The share of potential solar power output that was not utilised rose to 5.7% in the first half of 2025, from 3.2% a year earlier. While technical issues such as uncompleted grid connections could play a role amid the boom, this also implies a significant increase in curtailment.

The average utilisation rate of solar panels fell by 12% in the first quarter of this year, compared with the 2020–2023 average, according to China Electricity Council data accessed through Wind Information. This is a much larger reduction than indicated by the reported curtailment rates. The flipside of this dip in utilisation is that improvements to grid operation and infrastructure will unlock even more generation from existing solar capacity.

Coal power capacity is expected to surge this year, even as demand for power generation from coal contracts. The State Grid predicts 127GW of thermal power added. Some of this will be gas, but based on non-coal thermal power additions expected by the CEC, around 90-100GW is coal, while the CEC projects 80GW of coal power added.

Data from Global Energy Monitor shows 93-109GW of coal-power projects under construction that could be completed this year, assuming a 2.5 to 3-year lead time from issuance of permits to grid connection.
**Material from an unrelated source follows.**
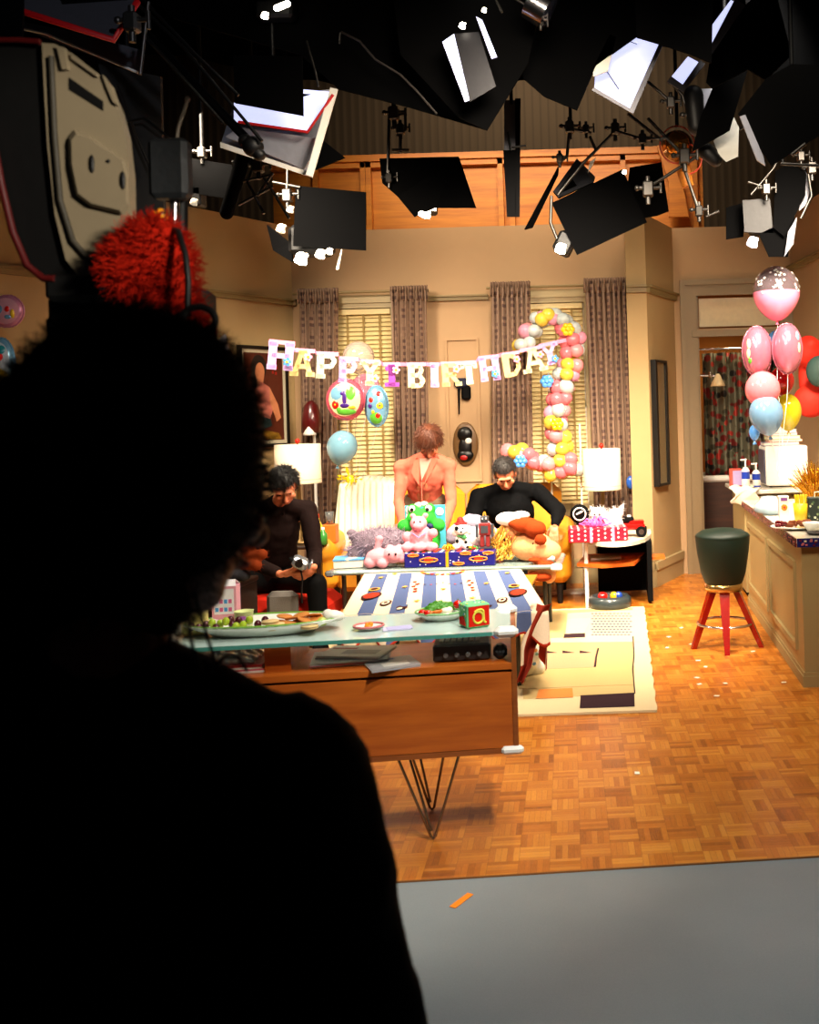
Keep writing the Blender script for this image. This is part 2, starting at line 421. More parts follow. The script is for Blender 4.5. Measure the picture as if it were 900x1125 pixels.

The largest amount of coal-fired capacity China has ever connected to the grid in one year is 63GW in 2008, so 2025 seems likely to set a new record by a large margin.

A former senior official at one of China’s largest power firms stated in an interview in June 2025 that companies are building coal power capacity due to central government pressure.

There is little enthusiasm to invest and the target to expand coal-power capacity to 1,360GW in this five-year plan period, covering 2021-2025, is unlikely to be met. Operating coal-power capacity was 1,210GW at the end of June, up from 1,080GW at the end of 2020.

The influx of coal-fired capacity will result in falling utilisation and profitability.

However, oversupply of coal power could also weaken demand for contracts with solar and wind producers, undermining clean-energy growth. This makes measures that offer a backstop of demand for clean power, such as the sector quotas, all the more significant.